Le maggiori difficoltà hanno riguardato l'individuazione delle voci della retribuzione suscettibili di riproporzionamento. La regola generale è che sono riproporzionabili tutte quelle voci riconducibili alla durata della prestazione lavorativa ed aventi un'effettiva natura retributiva, ossia oltre alla paga base e alla contingenza, le mensilità aggiuntive, i superminimi, gli scatti d'anzianità, nonché alcune indennità, come quella di presenza. Dovrebbero, invece, essere corrisposte per intero le indennità di trasporto, di trasferta e di mensa, cioè quei compensi che non siano riconducibili alla durata della prestazione o che abbiano natura di rimborso spese.

La maggiore produzione giurisprudenziale si riscontra in materia di scatti di anzianità, però, l'orientamento prevalente dichiara la legittimità della riduzione proporzionale degli scatti. Per quanto riguarda l'applicazione degli istituti normativi nel part-time, la giurisprudenza, in materia di contingenza, regolata dalle Leggi n.38/86 e n.191/90 è orientata per la legittimità della riduzione in misura proporzionale, ritenendola un elemento della retribuzione complessiva. Per l'indennità di maternità, prevista dall'art. 17 della legge n.1204/71 la giurisprudenza, meno recente, limitava il diritto della lavoratrice occupata con rapporto di lavoro a tempo parziale annuo.
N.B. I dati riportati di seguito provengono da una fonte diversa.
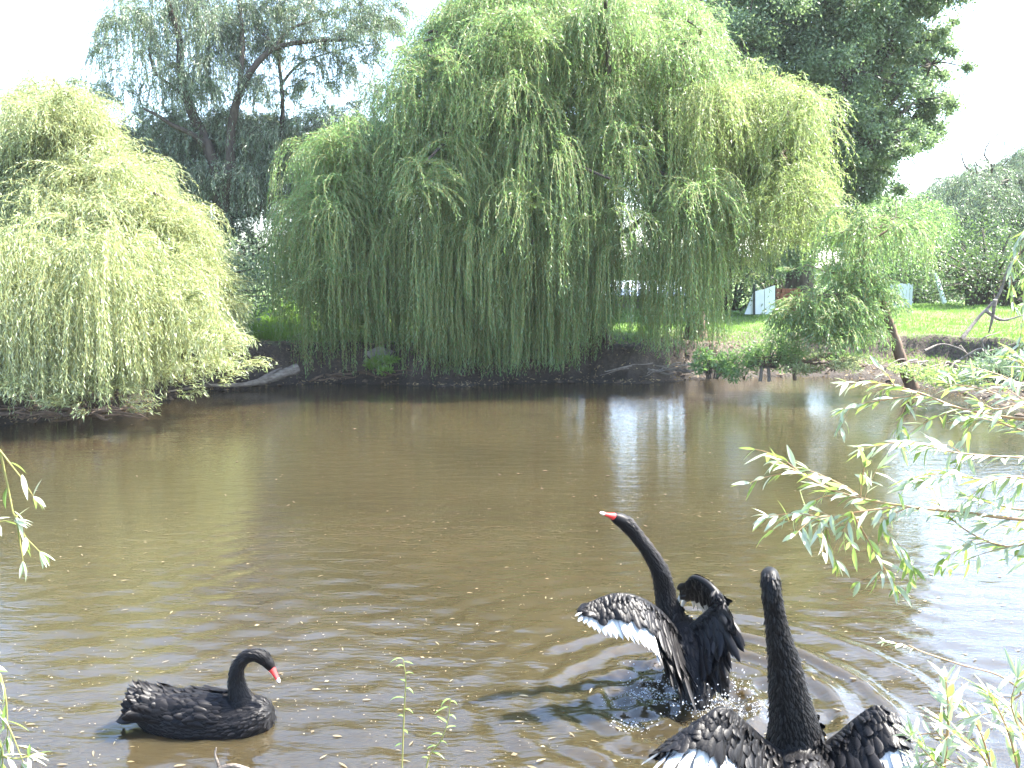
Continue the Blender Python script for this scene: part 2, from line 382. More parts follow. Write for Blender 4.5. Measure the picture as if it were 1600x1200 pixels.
def lobe(mb, px, top, Y, rx, bot, n, L=.085, Wd=.017, step=.045, turn=.4, maxlen=3.2, minfrac=.35, sway=.08, spread=.75, zj_=.12, flat=.45, per=1, out=1.0, updir=.35, full_k=1.12, chaos=0):
    c = P(px, top, Y); zb = P(px, bot, Y)[2]; sc = (Y*CP)/F; r = rx*sc
    n = int(n*DENS); nb = max(3, n//6); bi = rng.integers(0, nb, n)
    th = (rng.random(nb)*6.283)[bi]; rr = np.sqrt(rng.random(nb))[bi]; zj = rng.random(nb)[bi]; lj = rng.random(nb)[bi]; tj = rng.random(nb)[bi]; x = r*rr*np.cos(th); y = r*rr*np.sin(th)*1.0
    z = -(rr**2)*r*flat-zj*r*.22-zj_*np.abs(rng.normal(size=nb))[bi]
    st = c+np.stack([x, y, z], -1)+rng.normal(size=(n, 3))*np.array([.055, .055, .04])*min(1, r/.5)
    th2 = th+chaos*rng.normal(size=nb)[bi]
    d0 = nrm(np.stack([np.cos(th2)*(.4+rr)*out, np.sin(th2)*(.4+rr)*out, np.full(n, updir)], -1)+rng.normal(size=(nb, 3))[bi]*.3+rng.normal(size=(n, 3))*.15)
    full = np.maximum(st[:, 2]-zb, .25)*full_k
    ln = np.minimum(full, maxlen)*(minfrac+(1-minfrac)*np.sqrt(lj))*(.8+.2*rng.random(n))
    ln = np.maximum(ln, .2)
    Pn, T, mk = strands(st, d0, ln, step, turn, sway)
    mk &= Pn[..., 2] > zb-.05*rng.random((n, 1))
    dress(mb, Pn, T, mk, L, Wd, per, spread, tbase=(tj*.55)[:, None])
    return c
def interp(tab, x): t = np.array(tab, float); return np.interp(x, t[:, 0], t[:, 1])
def limb(mb, a, b, r0, r1, sag=.25, n=9, jit=.06):
    a = np.array(a, float); b = np.array(b, float); d = np.linalg.norm(b-a)
    m1 = a+(b-a)*.35+np.array([0, 0, sag*d*.5])+rng.normal(size=3)*jit*d
    m2 = a+(b-a)*.72+np.array([0, 0, sag*d*.55])+rng.normal(size=3)*jit*d
    tube(mb, [a, m1, m2, b], [r0, r0*.75+r1*.25, r0*.35+r1*.65, r1], 7, n=n, rough=.06)
def willow(label, top, bot, xr, Yr, nl, base, forks, leafm, twm, ns=(60, 95), rx=(38, 66), extra=(), trunk_r=.22, limbs=True, low=.8, bark='bark', limb_every=1, **kw):
    b = np.array(base); rt = root('willow_tree', b, label, 'tree', kw.pop('group', None))
    mb = MB(); tm = MB(); cs = []; cp_ = kw.pop('curt', 0)
    slope = kw.pop('slope', 0); relief = kw.pop('relief', 1.0); fluffy = kw.pop('fluffy', 0); jt = kw.pop('jt', 12)
    for k in range(nl):
        u = rng.random()
        px = xr[0]+(xr[1]-xr[0])*((k*.618034) % 1.0); Y = Yr[0]+(Yr[1]-Yr[0])*u
        t0, b0 = interp(top, px), interp(bot, px); r_ = rng.uniform(*rx)
        f = rng.random()**1.1*low*(1-u*.75) if k % 3 else rng.random()*.08
        tp = t0+r_*.25+(b0-t0)*f
        Y += slope*max(0, 1-(tp-t0)/max(b0-t0, 1))**1.3+relief*(np.sin(px/23.+1)+.6*np.sin(px/11.+tp/40.))
        if 890 < px < 1110 and cp_ > 50: b0 -= 45
        bt = b0+rng.uniform(-60, 4) if rng.random() < .8 else b0-rng.uniform(40, 140)
        k3 = dict(kw); fv = (tp-t0)/(b0-t0)
        if fluffy:
            if fv < .5 or rng.random() < .3:      # upper crown: short arching sprays
                k3.update(maxlen=min(kw.get('maxlen', 3), rng.uniform(.9, 2.4)), turn=rng.uniform(.35, .75), updir=.7, out=1.2, spread=.95, sway=.2, chaos=1.1, zj_=.3); r_ *= .8; tp += rng.normal()*jt
            else: k3.update(flat=.5, sway=.08, zj_=.75)
        cs.append(lobe(mb, px, tp, Y, r_, bt, int(rng.uniform(*ns)), **k3))
    for e in extra: cs.append(lobe(mb, *e, **kw))
    ncs = len(cs)
    for k in range(cp_):       # low front curtains hanging to the water
        px = xr[0]+(xr[1]-xr[0])*((k+.5)/cp_)+rng.normal()*8
        if np.sin(px/17.)+np.sin(px/7.3+2) < -.75 or 980 < px < 1050 or (px > 890 and rng.random() < .3): continue
        t0, b0 = interp(top, px), interp(bot, px)
        tp = b0-rng.uniform(.28, .74)*(b0-t0); k2 = dict(kw); k2['minfrac'] = .9; k2['sway'] = .045; k2['out'] = .5; k2['spread'] = .65; k2['maxlen'] = 9; k2['full_k'] = 1.3; k2['flat'] = .6; k2['zj_'] = .6
        lobe(mb, px, tp, Yr[0]+rng.uniform(-.25, 1.0), rng.uniform(16, 30), b0+rng.uniform(-38, 6), int(rng.uniform(34, 70)), **k2)
    fk = [np.array(f) for f in forks]
    tube(tm, [b-np.array([0, 0, .3]), b+np.array([0, 0, .15]), (b+fk[0])/2+rng.normal(size=3)*.06, fk[0]], [trunk_r*1.5, trunk_r*1.1, trunk_r*.9, trunk_r*.7], 12, n=16, rough=.05)
    for q in fk[1:]: limb(tm, fk[0]-np.array([0, 0, .1]), q, trunk_r*.65, trunk_r*.32, .12, 12)
    if limbs:
        for k, c in enumerate(cs):
            if k % limb_every: continue
            q = min(fk, key=lambda f: np.linalg.norm(f-c)); limb(tm, q, c-np.array([0, 0, .05]), trunk_r*.3, .02, .18)
    tm.build('trunk', M[bark], rt, smooth=True)
    mb.build('crown', [M[leafm], M[twm]], rt)
    return rt

# --- the big weeping willow in the middle
topA = [(600, 230), (625, 150), (650, 90), (700, 25), (740, -40), (840, -50), (900, -12), (960, -40), (1010, -10), (1050, -25), (1090, 50), (1130, 110), (1180, 150)]
botA = [(590, 560), (640, 580), (700, 582), (790, 576), (830, 572), (868, 560), (885, 510), (930, 530), (965, 556), (985, 520), (997, 450), (1042, 450), (1062, 556), (1090, 520), (1110, 480), (1180, 470)]
bA = G(935, 552, 0); bA = P(935, 535, 18.6)
willow('huge weeping willow in the middle, its long green curtain almost touching the pond', topA, botA, (652, 1095), (17.2, 20.4), 270, bA,
       [P(905, 385, 18.7), P(850, 240, 18.2), P(960, 230, 18.4), P(760, 150, 19), P(1050, 160, 19), P(900, 100, 19.6)],
       'willow', 'twig', trunk_r=.24, curt=62, maxlen=3.4, fluffy=1, jt=22, rx=(24, 44), ns=(34, 62), limb_every=2, relief=1.1, extra=[(835, 188, 16.9, 75, 560, 110), (690, 160, 17.4, 50, 400, 80), (655, 330, 16.9, 42, 582, 90), (745, 330, 16.8, 45, 572, 90),
       (830, 380, 16.7, 36, 575, 70), (965, 360, 16.7, 34, 556, 70), (1062, 330, 16.7, 32, 562, 70), (700, 400, 16.8, 40, 584, 70)])
# --- left lobe willow
topB = [(405, 330), (430, 300), (450, 220), (500, 180), (560, 185), (620, 170), (640, 180)]
botB = [(405, 400), (420, 470), (450, 555), (480, 580), (540, 572), (570, 545), (600, 500), (640, 560)]
willow('smaller weeping willow between the tall silver-grey willow and the huge one', topB, botB, (510, 605), (17.2, 19.6), 60, P(588, 540, 18.9),
       [P(580, 440, 18.9), P(520, 330, 18.6), P(600, 300, 18.8)], 'willow', 'twig', trunk_r=.17, rx=(20, 38), ns=(34, 60), bark='bark_brown', curt=12, maxlen=3.0, fluffy=1, relief=.7, limb_every=2,
       extra=[(478, 300, 17.2, 22, 570, 60), (500, 340, 17.1, 26, 585, 80), (545, 330, 17.2, 36, 570, 80), (490, 205, 18, 26, 400, 50), (560, 195, 18, 40, 380, 60)])
# --- bright right willow
topC = [(1040, 150), (1080, 120), (1150, 105), (1200, 115), (1260, 130), (1290, 190), (1300, 260), (1330, 330), (1340, 380)]
botC = [(1040, 500), (1080, 500), (1110, 480), (1140, 470), (1180, 455), (1220, 440), (1270, 430), (1320, 400), (1340, 400)]
willow('sunlit yellow-green weeping willow to the right of the huge one, feathery tip jutting right', topC, botC, (1075, 1258), (17.6, 20.4), 100, P(1087, 512, 19.8),
       [P(1085, 400, 19.8), P(1150, 260, 19.4), P(1220, 260, 19.2), P(1090, 250, 19.2)], 'willow_yellow', 'twig', trunk_r=.2, rx=(22, 42), ns=(34, 60), bark='bark_brown', fluffy=1, limb_every=2,
       turn=.5, curt=8, extra=[(1265, 140, 18.2, 24, 215, 40), (1180, 130, 18, 50, 330, 80), (1280, 330, 18, 40, 420, 70), (1130, 300, 17.6, 40, 490, 80)])
# --- pale willow filling the left side, growing down to the water
topL = [(-80, 340), (0, 265), (25, 200), (60, 138), (105, 140), (135, 200), (150, 228), (190, 240), (260, 300), (290, 370), (310, 440), (340, 480), (370, 560), (385, 590)]
botL = [(-80, 640), (0, 640), (60, 628), (130, 640), (200, 622), (250, 600), (290, 575), (340, 570), (370, 585), (385, 592)]
rtL = willow('pale bushy willow at the left edge, spilling over the bank down to the water', topL, botL, (-70, 345), (12.3, 14.2), 210, P(110, 560, 16.5),
       [P(110, 470, 16.5), P(60, 300, 17), P(180, 330, 16.5), P(260, 450, 16), P(20, 420, 16.5)], 'willow_left', 'twig', fluffy=1, ns=(60, 100), rx=(30, 54), trunk_r=.15, low=.95,
       slope=3.2, relief=.45, jt=20, maxlen=1.25, turn=.55, sway=.16, minfrac=.4, L=.082, Wd=.0145, step=.042, limb_every=9, out=1.2, curt=30,
       extra=[(180, 235, 13.8, 30, 320, 60), (75, 145, 15.5, 36, 260, 90), (85, 170, 15.5, 40, 300, 90), (300, 545, 13.6, 60, 600, 90), (340, 545, 13.8, 50, 605, 80), (250, 570, 13, 50, 622, 90), (60, 565, 12.0, 60, 640, 100), (160, 590, 12.0, 60, 650, 100), (-10, 575, 11.8, 60, 640, 90)])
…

Tale interpretazione restrittiva non è stata condivisa dalla giurisprudenza che ha ritenuto di dover sollevare la questione di legittimità costituzionale della normativa citata, che poi è stata dichiarata illegittima dalla giurisprudenza costituzionale con il conseguente riconoscimento del diritto della lavoratrice, occupata a tempo parziale annuo, alla detta indennità, ancorché assente e non retribuita nei periodi dell'anno per i quali il contratto no prevedeva lo svolgimento di attività lavorativa.

Il criterio di riproporzionamento è stato accolto dalla giurisprudenza anche in materia di permessi retribuiti per i lavoratori studenti, di cui all'art. 10, legge n.300/70.